Gaynor H
We’d travelled the world many times over-always a new and exciting continent or country to experience. But nothing, nothing at all, prepared me for this final frontier. Antarctic wilderness. This extreme destination has some of the last unexplored areas on the planet, with unrivalled views of glaciers, icecaps and pristine wilderness.
As I sit here reflecting on this memory, I am remimded of an evening on board ship cosied up in the Club Bar, where we travellers were regaled with hilarious stories by the team leaders of our expedition. Stories such as, “When will we see the polar bears?” and “Will it be cold on the ice?” And one nervous dear lady who met the captain on the bridge and asked, ”Do ships like this go down very often?” and to which he dryly replied, “Only once, Madam!”
Shipboard life aboard a Russian icebreaker is very different from a Pacific cruise on a luxury liner. But there is always excitement – the excitement at seeing our first iceberg which sent many scrambling for the long lens cameras. It turned out to be an icecube compared with what was to come! Everyone on board was a seasoned traveller with tales of base camp Everest, trekking Nepal and suchlike. But all were mesmerized by Antarctica. Amazingly, some brave souls wearing only a cozzie, did the “5 second Polar Plunge!”

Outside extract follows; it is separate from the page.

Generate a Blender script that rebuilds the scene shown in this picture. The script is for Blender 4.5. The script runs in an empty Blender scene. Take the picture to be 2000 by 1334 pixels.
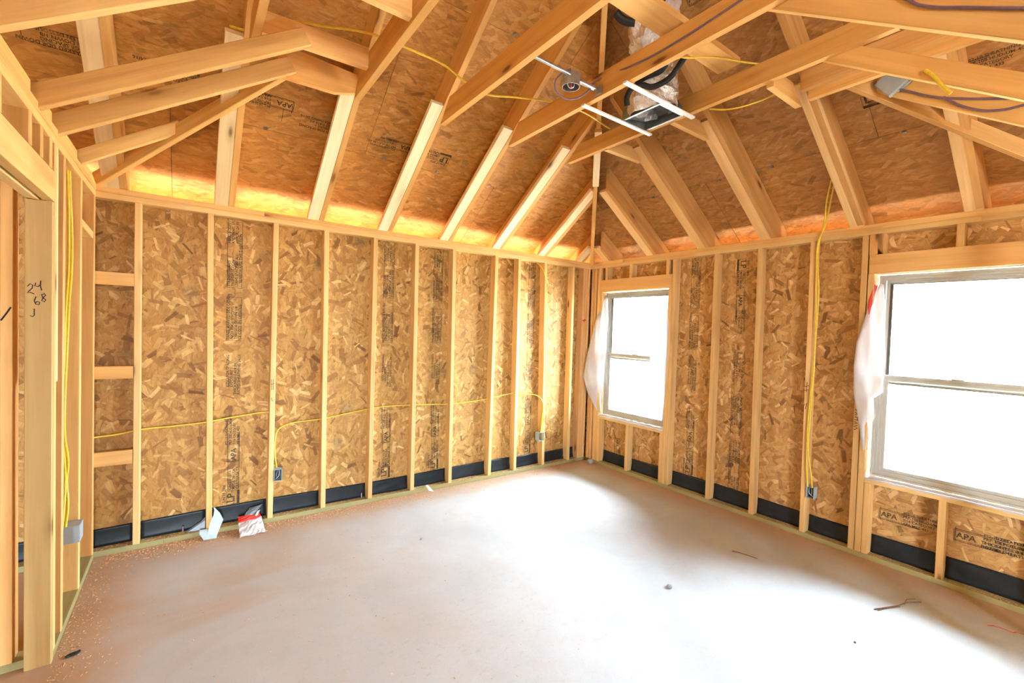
import bpy, bmesh, math, random
from mathutils import Vector, Matrix, Euler

random.seed(7)
sc = bpy.context.scene
COL = sc.collection
PI = math.pi

# ------------------------------------------------------------------ camera, world, sun, exposure
cam_d = bpy.data.cameras.new('camera')
cam_d.sensor_width = 36.0
cam_d.lens = 876.06 / 2000 * 36.0
cam_d.clip_start = 0.02
cam = bpy.data.objects.new('camera', cam_d)
cam.location = (-4.070, -3.996, 1.611)
cam.rotation_euler = Euler((math.radians(88.468), math.radians(-1.804), math.radians(-35.771)), 'XYZ')
COL.objects.link(cam)
sc.camera = cam

world = bpy.data.worlds.new('overcast_sky')
sc.world = world
world.use_nodes = True
bg = world.node_tree.nodes['Background']
bg.inputs['Color'].default_value = (0.70, 0.86, 1.0, 1)
bg.inputs['Strength'].default_value = 38.0

sun_d = bpy.data.lights.new('sun', 'SUN')
sun_d.energy = 32.0
sun_d.angle = math.radians(1.2)
sun_d.color = (1.0, 0.95, 0.86)
sun = bpy.data.objects.new('sun', sun_d)
sun.rotation_euler = Vector((0.25, -0.62, -0.80)).to_track_quat('-Z', 'Y').to_euler()
COL.objects.link(sun)

def portal(loc, rot, sx, sy):
    d = bpy.data.lights.new('daylight_portal', 'AREA'); d.shape = 'RECTANGLE'; d.size = sx; d.size_y = sy
    d.cycles.is_portal = True
    o = bpy.data.objects.new('daylight_portal', d); o.location = loc; o.rotation_euler = rot; COL.objects.link(o)
portal((0.14, -0.66, 1.351), (0, math.radians(90), 0), 1.5, 0.93)
portal((0.14, -3.3215, 1.351), (0, math.radians(90), 0), 1.5, 0.907)
portal((-4.8, -9.62, 1.2), (math.radians(90), 0, 0), 1.2, 2.4)

sc.view_settings.view_transform = 'Standard'
sc.view_settings.look = 'None'
sc.view_settings.gamma = 1.0
sc.view_settings.use_curve_mapping = False
sc.view_settings.exposure = 1.38
sc.cycles.use_denoising = True
sc.cycles.max_bounces = 7
sc.cycles.diffuse_bounces = 5
sc.cycles.use_adaptive_sampling = True
sc.cycles.adaptive_threshold = 0.05
sc.cycles.glossy_bounces = 3
sc.cycles.transmission_bounces = 6
sc.cycles.transparent_max_bounces = 8
sc.cycles.caustics_reflective = False
sc.cycles.caustics_refractive = False
sc.cycles.sample_clamp_indirect = 12.0

# ------------------------------------------------------------------ dimensions (metres)
W_C = -4.57          # room face of the left stud wall
D_F = -3.90          # room face of the near wall
SP = 0.0381          # thickness of sawn lumber
SD = 0.089           # depth of 2x4
ZP0, ZT0, ZT1 = 0.038, 2.391, 2.467
SLOPE = 0.68
ZS = 2.68            # underside of roof boards above the wall face
ZR = 2.46            # underside of rafters above the wall face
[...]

With the sea heaving below, a feeling of intrepidation assailed me the first time we disembarked the ship via the steep gangplank to board the small Zodiac craft, which would take us to land on the Antarctic continent. This was a fearful experience, dressed as we were, in heavy “moonwalker-like “ gear as protection against the cold. Once moving through Antarctic waters in the small craft, the feel of the crisp air on your face could be treacherous if the wind blew up. Worse than that were the actual landings. No landings at all! Just ice, rock and snow.
The sights in Antarctica were almost indescribable. Massive icebergs that really are blue – the result of refracted light trapped over time – are the dominant feature. Crusted glittering snow belies the rock and ice just centimetres beneath your feet. The wildlife is remarkable. Orca whales, albatross lazily wheeling above, seals basking on the ice, and adorable little “Happy Feet” aka penguins. The penguins are captivating. Oh, and did I tell you a colony of them STINKS! Too much KFC. That’s krill, fish and crustaceans of course!
The carping of thousands of penguins when you’re near a colony and strong gutteral sounds from seals are occasionally heard, but overwhelming is the SOUND OF SILENCE. This is something one is totally unprepared for. SILENCE. And MORE SILENCE. A sense of eerieness. I struggle to find the words to do justice to Antarctic’s magnificence, and the humbling effect it had on me. It occurred to me that if you had lost your God of late, you’d rediscover Him again down there.
Befriending a group of ladies on the ship, I didn’t think we would ever connect again, in spite of exchanging contact details. One lady in particular, interested me. She was an astrophysicist, who had left her husband at home in Florida, suffering progressive dementia. When Christmas 2012 arrived, there was a warm letter from her with an invitation to visit. And I’m thinking that maybe I’m not ready to give up my passport just yet.